Pourquoi moi ? Est-ce une expression de haute culture, de grande intelligence et de profonde humanité qui me donne l’air d’un représentant du Voyage à Nantes ? En tout cas, devant l’installation de Stéphane Vigny sur la place Royale, cette dame me hèle, l’index pointé vers un pénis qui l’est moins :
– C’est pas possible ! On voit le sexe des hommes !
Ma réponse (« Heureusement, on voit aussi le sexe des femmes ») ne semble pas la satisfaire ; elle tourne les talons.
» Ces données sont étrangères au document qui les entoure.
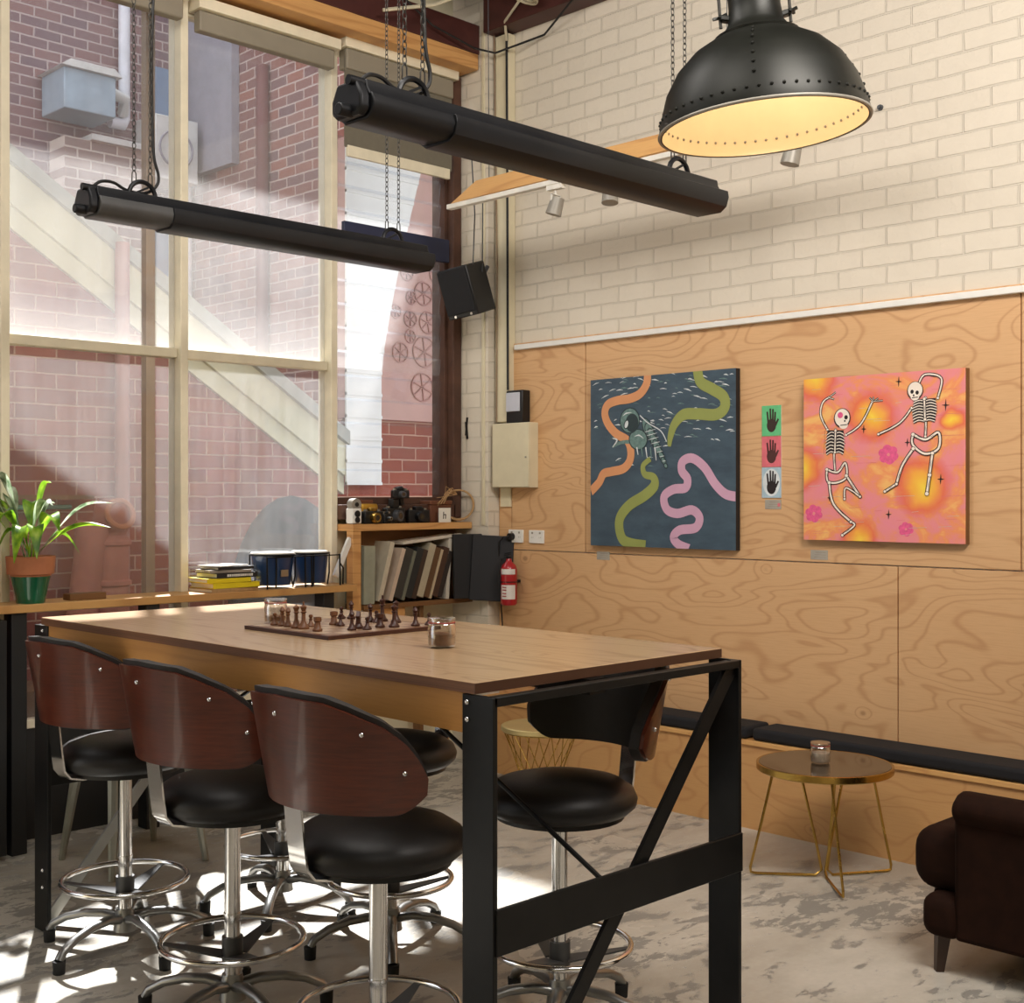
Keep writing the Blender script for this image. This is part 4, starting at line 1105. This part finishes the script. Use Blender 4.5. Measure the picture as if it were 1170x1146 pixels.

Est-elle un cas unique d’hyperpruderie ? Peut-être, mais on voit bien quels troubles pourrait susciter la profusion de personnages dévêtus des deux sexes ou l’étalage sur la voie publique de figures chrétiennes, y compris Jésus lui-même, en plusieurs exemplaires, au coude-à-coude avec des dieux païens. (Et encore, on a évité les effigies bouddhistes ou égyptiennes.)
Pourquoi cette exposition de statues en pierre reconstituée largement disponibles dans de grandes jardineries et des boutiques en ligne ? (Le Bon Vivre solde en ce moment l’Hercule Farnèse à 690,40 euros au lieu 863,00, profitez-en.) Nantes Tourisme explique ainsi l’illumination créative de l’auteur :
Ayant découvert que l’ensemble des façades de la place Royale ne sont en quelque sorte qu’un décor – les immeubles, soufflés par les bombardements de 1943, ont été reconstruits à l’identique – et intrigué par la statuaire de la fontaine monumentale, Stéphane Vigny s’amuse de cette mise en scène urbaine entre falsification du décor, faste et profusion.
Belle histoire ? Pur bidonnage, oui ! Vigny ne doit pas son inspiration à la place Royale reconstruite. Il s’était déjà fait un prénom en réalisant une installation analogue en 2015* dans la cour du château de Maisons-Laffitte, bâti au milieu du 17ème siècle et jamais reconstruit.
Servitude et grandeur budgétaires
Une fois de plus, le Voyage à Nantes fait dans le déjà vu. Comme les « nids » de Tadashi Kawamata ou, l’an dernier, les statues de Philippe Ramette, ses installations emblématiques ont déjà été montrées ailleurs. Faisons semblant de ne pas le savoir. Une œuvre unique, même faite de statues de pierre reconstituée éditées à des milliers d’exemplaires, ça a plus de valeur.
Et la valeur, ça compte. Le Voyage à Nantes, qui a enregistré une perte d’exploitation de 484.459 euros en 2018 ferait bien de resserrer les cordons de la bourse avant les municipales. Après deux mois d’exposition en plein centre ville, pourquoi ne pas vendre les statues aux enchères ? À 300 euros pièce en moyenne, il y en aurait pour 210.000 euros quand même… Mais il est vrai que cela obligerait Stéphane Vigny à racheter tout le stock pour sa prochaine installation.
Sven Jelure
* Nantes Tourisme fait état de cette exposition précédente.